In Search of a Gringo Free Mexico

Or, A Week in Manzanilla

Far removed from the shouts of street hawkers and the gaggle of American tourists, lies a tiny, Mexican beach town on the Costa Alegre, popular with families from Guadalajara. Here, visits to ATM machines must be strategically planned, self-taught Spanish might possibly get you by, and when you order Agua expecting to receive a glass of water, the essence of life, you might get coconut milk which says a little something about the essence of life in the rural beach towns of Mexico.

My husband and I dreamed of finding a place beyond the gringo-invaded resort towns and the carefully managed tourist experience.

We found what we wanted in La Manzanilla, a village of about 1,000 residents 3 hours south of Puerto Vallarta. Each morning, we sat on the patio of our rented beach cottage and watched the beach slowly awake as the restaurant owners set out their tables and colorful umbrellas. We’d kayak and snorkel, then return to enjoy a plate of ceviche by the beach. In the evenings, we’d walk down to the Zocalo (town square). Sleepy during the day, the Zocalo took me by surprise the first night – it springs alive well after I’d be in bed if I were home. The locals emerge from their shaded shelters, dressed up, laughing, listening to the live music and playing games with their kids.

So much happiness.

The journey to La Manzanilla was as fun as the destination. We flew into Puerto Vallarta and rented a small convertible roughly the size of a refrigerator. The 2-lane highway that winds along the shoreline and crosses the open plains to the Costa Alegre wove us through numerous small towns with sporadic glimpses and freeze frames of Mexican life as they blurred past us, or rather as we blurred past them, careening in our sideways refrigerator.

Not being planners, or thinkers for that matter, we found ourselves on the evening we arrived, with 40 pesos (approx $4) in our pockets and the nearest ATM machine about 20 kilometers south. I thought our first real Mexican dinner would have to be saltines and peanut butter but little did we know we were in for the best dinner of the trip. We found a little roadside cart just off the Zocalo with a man busily grilling aromatic seasoned meats. I managed in my very limited Spanish – ie the Spanish I taught myself on the flight down – to order for us. Our 40 pesos got us a plate each of pork tacos with onion, cilantro, lime and sea salt, plus a beer, and even a glass of coconut milk.

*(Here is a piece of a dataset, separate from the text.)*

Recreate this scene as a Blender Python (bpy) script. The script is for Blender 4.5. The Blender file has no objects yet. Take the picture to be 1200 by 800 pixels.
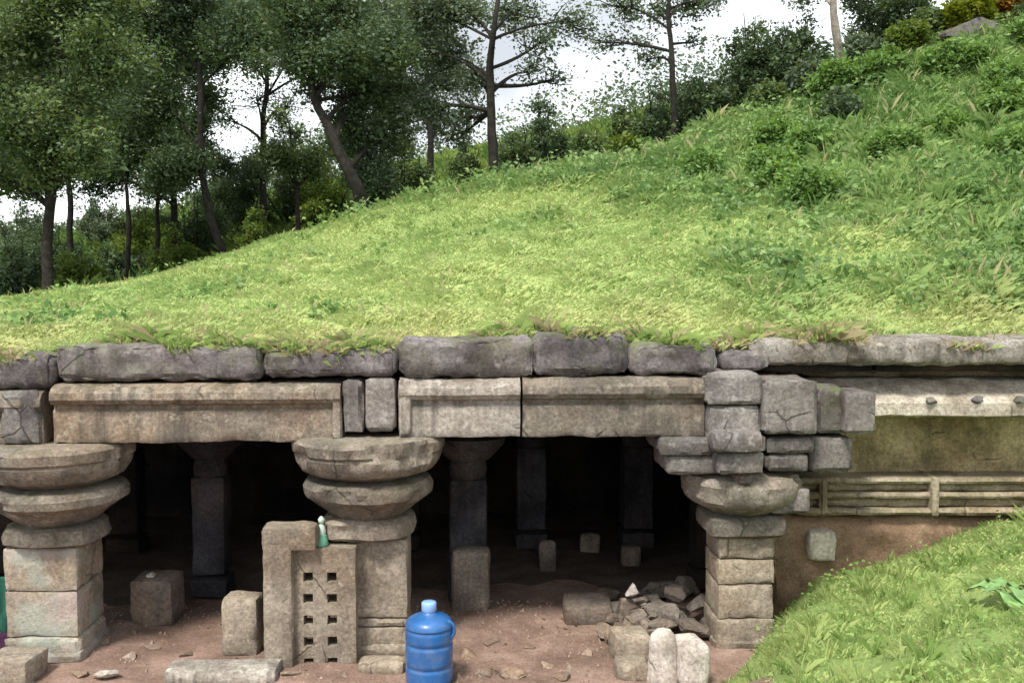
import bpy, math, random
import numpy as np
from mathutils import Vector, Matrix

S = bpy.context.scene
COL = S.collection
R = math.radians
rng = np.random.default_rng(7)
random.seed(7)

# ------------------------------------------------------------------ camera, sky, sun, exposure
FPX = 1150.0            # focal length in pixels of the 1200 px wide photograph
EYE = 3.2               # eye height above the temple floor (the viewer stands on the grass bank)
PITCH = math.atan(70 / FPX)
cam_d = bpy.data.cameras.new('camera')
cam = bpy.data.objects.new('camera', cam_d)
COL.objects.link(cam)
cam.location = (0, 0, EYE)
cam.rotation_euler = (math.pi / 2 - PITCH, 0, 0)
cam_d.sensor_fit = 'HORIZONTAL'
cam_d.sensor_width = 36
cam_d.lens = FPX / 1200 * 36
cam_d.clip_end = 2000
cam_d.clip_start = 0.05
S.camera = cam

SUN_EL, SUN_AZ = R(58), R(205)      # azimuth measured clockwise from +Y
world = bpy.data.worlds.new('World')
S.world = world
world.use_nodes = True
wn, wl = world.node_tree.nodes, world.node_tree.links
wn.clear()
sky = wn.new('ShaderNodeTexSky'); sky.sky_type = 'NISHITA'; sky.sun_disc = False
sky.sun_elevation = SUN_EL; sky.sun_rotation = SUN_AZ
wtc = wn.new('ShaderNodeTexCoord')
wno = wn.new('ShaderNodeTexNoise'); wno.inputs['Scale'].default_value = 2.6; wno.inputs['Detail'].default_value = 6
wra = wn.new('ShaderNodeValToRGB')
wra.color_ramp.elements[0].position = 0.36; wra.color_ramp.elements[0].color = (3.3, 3.5, 3.75, 1)
wra.color_ramp.elements[1].position = 0.66; wra.color_ramp.elements[1].color = (9.6, 9.9, 10.2, 1)
wmx = wn.new('ShaderNodeMix'); wmx.data_type = 'RGBA'; wmx.inputs[0].default_value = 0.95
wbg = wn.new('ShaderNodeBackground'); wbg.inputs['Strength'].default_value = 0.10
wou = wn.new('ShaderNodeOutputWorld')
wl.new(wtc.outputs['Generated'], wno.inputs['Vector'])
wl.new(wno.outputs['Fac'], wra.inputs['Fac'])
wl.new(sky.outputs['Color'], wmx.inputs[6]); wl.new(wra.outputs['Color'], wmx.inputs[7])
wl.new(wmx.outputs[2], wbg.inputs['Color']); wl.new(wbg.outputs[0], wou.inputs['Surface'])

sun_d = bpy.data.lights.new('sun', 'SUN')
sun_d.energy = 2.3; sun_d.angle = R(12); sun_d.color = (1.0, 0.95, 0.86)
sun = bpy.data.objects.new('sun', sun_d); COL.objects.link(sun)
_sd = Vector((math.sin(SUN_AZ) * math.cos(SUN_EL), math.cos(SUN_AZ) * math.cos(SUN_EL), math.sin(SUN_EL)))
sun.rotation_euler = (-_sd).to_track_quat('-Z', 'Y').to_euler()
sun.location = (0, -5, 30)

S.view_settings.view_transform = 'Standard'
S.view_settings.look = 'None'
S.view_settings.exposure = 1.2
S.view_settings.gamma = 1
S.view_settings.use_curve_mapping = False
S.cycles.max_bounces = 6
S.cycles.diffuse_bounces = 3
S.cycles.transparent_max_bounces = 8
S.cycles.use_denoising = True

# ------------------------------------------------------------------ numeric helpers
def hash3(ix, iy, iz, seed):
    h = (ix.astype(np.int64) * 374761393 + iy.astype(np.int64) * 668265263 + iz.astype(np.int64) * 2147483647 + seed * 974711) & 0xFFFFFFFF
    h = ((h ^ (h >> 13)) * 1274126177) & 0xFFFFFFFF
    h = (h ^ (h >> 16)) & 0xFFFFFFFF
    return h / 4294967295.0

def vnoise(p, seed=0):
    p = np.asarray(p, float)
    i = np.floor(p); f = p - i; u = f * f * (3 - 2 * f); i = i.astype(np.int64)
    out = 0
    for dx in (0, 1):
        wx = u[..., 0] if dx else 1 - u[..., 0]
        for dy in (0, 1):
            wy = u[..., 1] if dy else 1 - u[..., 1]
            for dz in (0, 1):
                wz = u[..., 2] if dz else 1 - u[..., 2]
                out = out + wx * wy * wz * hash3(i[..., 0] + dx, i[..., 1] + dy, i[..., 2] + dz, seed)
    return out * 2 - 1

def fbm(p, seed=0, oct=3):
    p = np.asarray(p, float); a = 1; s = 0; t = 0
    for k in range(oct):
        s = s + a * vnoise(p * 2 ** k + 17.3 * k, seed + k); t += a; a *= .5
    return s / t

def sstep(a, b, x):
    t = np.clip((x - a) / (b - a), 0, 1)
    return t * t * (3 - 2 * t)

# a pixel of the photograph and a distance -> a place in the world
def W(px, row, Y):
    z = EYE - Y * math.tan(PITCH + math.atan((row - 400) / FPX))
    dc = Y * math.cos(PITCH) + (EYE - z) * math.sin(PITCH)
    return np.array([(px - 600) / FPX * dc, Y, z])

def bez(a, b, c, n):
    t = np.linspace(0, 1, n)[:, None]
    return a * (1 - t) ** 2 + 2 * b * t * (1 - t) + c * t ** 2

# facade frame: u along the front, w into the building, z up
FA = 0.042
FC, FS = math.cos(FA), math.sin(FA)
FY = 8.25
def fac(u, w, z):
    return np.array([u * FC - w * FS, FY + u * FS + w * FC, z])
def fuz(px, row, w):                    # facade coordinates (u, z) of a pixel on the plane w
    Y = FY + w
    for _ in range(6):
        p = W(px, row, Y)
        u = (p[0] + w * FS) / FC
        Y = FY + u * FS + w * FC
    p = W(px, row, Y)
    return (p[0] + w * FS) / FC, p[2]

# ------------------------------------------------------------------ mesh helper
class MB:
    def __init__(s): s.v = []; s.f = []; s.n = 0
    def add(s, v, f):
        v = np.asarray(v, float)
        s.f.extend([tuple(int(i) + s.n for i in q) for q in f]); s.v.append(v); s.n += len(v)
        return s
    def build(s, name, mat, parent=None, smooth=35, loc=None):
        v = np.concatenate(s.v)
        o = None
        base = np.array(parent_loc(parent)) if parent else (np.array(loc) if loc is not None else np.zeros(3))
        me = bpy.data.meshes.new(name)
        me.from_pydata((v - base).tolist(), [], s.f)
        me.validate(); me.update()
        if smooth:
            me.polygons.foreach_set('use_smooth', [True] * len(me.polygons))
            me.set_sharp_from_angle(angle=R(smooth))
        o = bpy.data.objects.new(name, me)
        me.materials.append(mat)
        COL.objects.link(o)
        if parent: o.parent = parent
        else: o.location = base
        return o

def parent_loc(p):
    t = Vector((0, 0, 0))
    while p is not None:
        t = t + p.location; p = p.parent
    return t

def tag(o, label=None, cat=None, group=None, kind=None):
    if label: o['label'] = label
    if cat: o['category'] = cat
    if group: o['group'] = group
    if kind: o['kind'] = kind
    return o

def thing(name, loc, label, cat, group=None):
    o = bpy.data.objects.new(name, None); o.location = loc; o.empty_display_size = .2
    COL.objects.link(o)
    return tag(o, label, cat, group)

def holder(name, loc, parent, label=None):          # a part that is only its sub-parts
    o = bpy.data.objects.new(name, None); o.empty_display_size = .1
    COL.objects.link(o); o.parent = parent
    o.location = Vector(loc) - parent_loc(parent)
    if label: o['label'] = label
    return o

def weld(v, f):
    key = np.round(v * 20000).astype(np.int64)
    _, idx, inv = np.unique(key, axis=0, return_index=True, return_inverse=True)
    inv = inv.reshape(-1)
    v2 = v[idx]; f2 = []
    for q in f:
        g = [int(inv[i]) for i in q]; h = []
        for i in g:
            if not h or h[-1] != i: h.append(i)
        if len(h) > 1 and h[0] == h[-1]: h.pop()
        if len(h) >= 3: f2.append(h)
    return v2, f2

def frame_map(pts, origin, ax, ay, az):
    return np.asarray(origin) + pts[:, :1] * ax + pts[:, 1:2] * ay + pts[:, 2:] * az

AX = np.array([FC, FS, 0]); AY = np.array([-FS, FC, 0]); AZ = np.array([0, 0, 1.])

def boxgrid(l, res):
    lx, ly, lz = l
    V = []; F = []; n = 0
    for ax in range(3):
        a, b = [(1, 2), (2, 0), (0, 1)][ax]
        na = max(2, int(math.ceil(l[a] / res)) + 1); nb = max(2, int(math.ceil(l[b] / res)) + 1)
        ga, gb = np.meshgrid(np.linspace(-l[a] / 2, l[a] / 2, na), np.linspace(-l[b] / 2, l[b] / 2, nb), indexing='ij')
        for sgn in (-1, 1):
            p = np.zeros((na * nb, 3)); p[:, a] = ga.ravel(); p[:, b] = gb.ravel(); p[:, ax] = sgn * l[ax] / 2
            V.append(p)
            for i in range(na - 1):
                for j in range(nb - 1):
                    q = [n + i * nb + j, n + (i + 1) * nb + j, n + (i + 1) * nb + j + 1, n + i * nb + j + 1]
                    F.append(q if sgn > 0 else q[::-1])
            n += na * nb
    return weld(np.concatenate(V), F)

_seed = [100]
def stone(mb, c, l, res=.05, r=.025, amp=.008, chip=.03, ax=AX, ay=AY, az=AZ, taper=0, bulge=0):
    """A weathered block: rounded, worn edges, chipped corners, uneven faces."""
    _seed[0] += 1; sd = _seed[0]
    l = np.maximum(np.asarray(l, float), .02)
    r = min(r, l.min() * .45)
    v, f = boxgrid(l, min(res, l.min() / 2))
    inner = l / 2 - r
    q = np.clip(v, -inner, inner); d = v - q
    ln = np.linalg.norm(d, axis=1, keepdims=True)
    nrm = d / np.maximum(ln, 1e-9)
    edge = sstep(1.1, 2., sstep(l / 2 - np.minimum(3.2 * r, l * .3), l / 2, np.abs(v)).sum(1))
    p = q + nrm * r
    wp = p + np.asarray(c)
    n1 = fbm(wp / .28, sd, 3); n2 = fbm(wp / .07, sd + 9, 2); n3 = fbm(wp / .16, sd + 5, 3)
    disp = amp * 1.6 * n1 + amp * .7 * n2 - chip * edge * np.clip(n3 + .08, 0, 1) - amp * edge
    p = p + nrm * disp[:, None]
    if taper: p[:, :2] *= (1 - taper * (p[:, 2:] / l[2] + .5))
    mb.add(frame_map(p, c, ax, ay, az), f)
    return mb

def fblock(mb, px0, px1, r0, r1, w0, w1, **k):
    """A block whose front face covers that stretch of the facade plane w0."""
    u0, z0 = fuz(px0, r0, w0); u1, z1 = fuz(px1, r1, w0)
    _, za = fuz(px1, r0, w0); _, zb = fuz(px0, r1, w0)
    zt, zl = (z0 + za) / 2, (z1 + zb) / 2
    c = fac((u0 + u1) / 2, (w0 + w1) / 2, (zt + zl) / 2)
    return stone(mb, c, (u1 - u0, w1 - w0, zt - zl), **k)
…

By the end of the week, I had learned to buy freshly made tortillas at the tortilleria, and to negotiate for fish fresh off the skiff that just returned from sea. Time felt like it stood still, and I relished this as I lazily put on my flip-flops and walked to the corner store for a six-pack of Pacificos. I felt a jolt as the shop owner turned to help me, revealing his Krispy Kreme t-shirt from Spokane, Washington.

Well, it was time to go home anyway.

Lisa Gerber is a PR practitioner in Sandpoint, Idaho. She flies in and out of Spokane, Washington International Airport. Sigh. She blogs about PR and business here but she wants to be a travel writer when she grows up.

Why I like this story: Because it’s got that “No matter where you go, there you are” kind of twist. Globalization, it’s unavoidable.